The indigenous populace has had to, in turn, surrender land to those transmigrants and appropriating authorities. “The rights of traditional law communities,” notes Clause 17 of Indonesia’s Basic Forestry Act of 1967, “may not be allowed to stand in the way of transmigration sites.”

Appropriations of land, the relocation of residents, and the odd massacre by Indonesian security forces, tend to fly low on the international radar of human rights abuses. West Papua lacks the cinematic appeal or political heft that would encourage around the clock coverage from media networks. Bureaucratic plodders in the various foreign ministries of the world prefer to render such matters benign and of little interest. Geopolitics and natural resources tend to do most of the talking.

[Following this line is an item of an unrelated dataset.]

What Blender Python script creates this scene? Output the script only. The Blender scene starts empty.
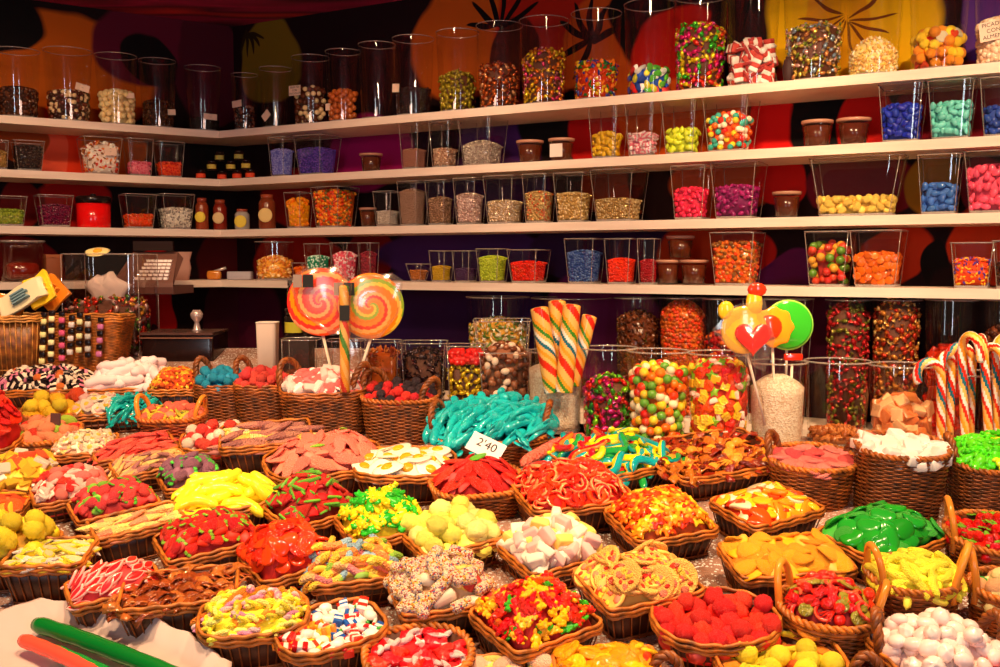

In late 2015, for instance, Scott Busby, US deputy assistant secretary of the Bureau of Democracy, Human Rights, and Labor, and James Carouso, acting deputy assistant secretary for Maritime and Mainland Southeast Asian affairs, ducked and evaded anything too compromising in their testimony before the Senate Foreign Relations Committee on East Asia, the Pacific, and International Cybersecurity Policy. The consequences of demographic policies directed by Jakarta were assiduously ignored. Massacres and institutional accountability in the territory were bypassed, as were Indonesian efforts to prevent scrutiny on the part of human rights monitors, the UN Special rapporteur and journalists.

This year, more instances of violence have managed to leach out and gurgle in media circles. It took a few ugly incidents in the Javanese city of Surabaya to engender a new wave of protests which have had a rattling effect on the security forces. Last month, pro-Indonesian nationalist groups, with reported encouragement from security forces, taunted Papuan students with an array of crude insults in East Java. (“Dogs”, “monkeys” and “pigs” were part of the bitter mix.) The fuse was lit, notably as arrests were made of the Papuans themselves. “Papuans are not monkeys”, proclaimed banners being held at a rally in Central Jakarta on August 22.

Government buildings have been torched in Jayapura. Additional forces have been deployed, and internet access cut. There are claims that white phosphorous has been used on civilians; prisons are being filled. There have even been protests in Indonesia’s capital, with the banned Morning Star flag being flown defiantly in front of the state palace. (Doing so is no mild matter: activist Filep Karma spent over a decade of his life in prison for doing so.)

The struggle for independence, at least in the international eye, has been left to such figures as Benny Wenda, who lobbies governments and groups to back the “Free Papua” campaign. He is particularly keen to take the matter of the Free Choice vote of 1969, that nasty instrument that formalised Indonesian control, to the United Nations General Assembly. Last month, he had to settle for taking the matter to the Pacific Islands Forum as a representative of Vanuatu’s delegation. In January, he gifted the UN Human Rights Chief Michelle Bachelet a petition with 1.8 million signatures seeking a new referendum for the territory.

The response from an Indonesian government spokesman was emphatic, curt, and conventional. “Developments in Papua and West Papua province are purely Indonesia’s internal affairs. No other country, organisation or individual has the right to interfere in them. We firmly oppose the intervention of Indonesia’s internal affairs in whatever form.”

The hope for Jokowi and the Indonesian authorities will be simple: ride out the storm, conduct a low-level suppression of protests, and place any talks of secession on the backburner. In this, they can count on regional, if hypocritical support. In the words of a spokesman for the Australian Department of Foreign Affairs and Trade, “Australia recognises Indonesia’s territorial integrity and sovereignty over the Papua provinces. Our position is clearly defined by the Lombok Treaty between Indonesia and Australia.”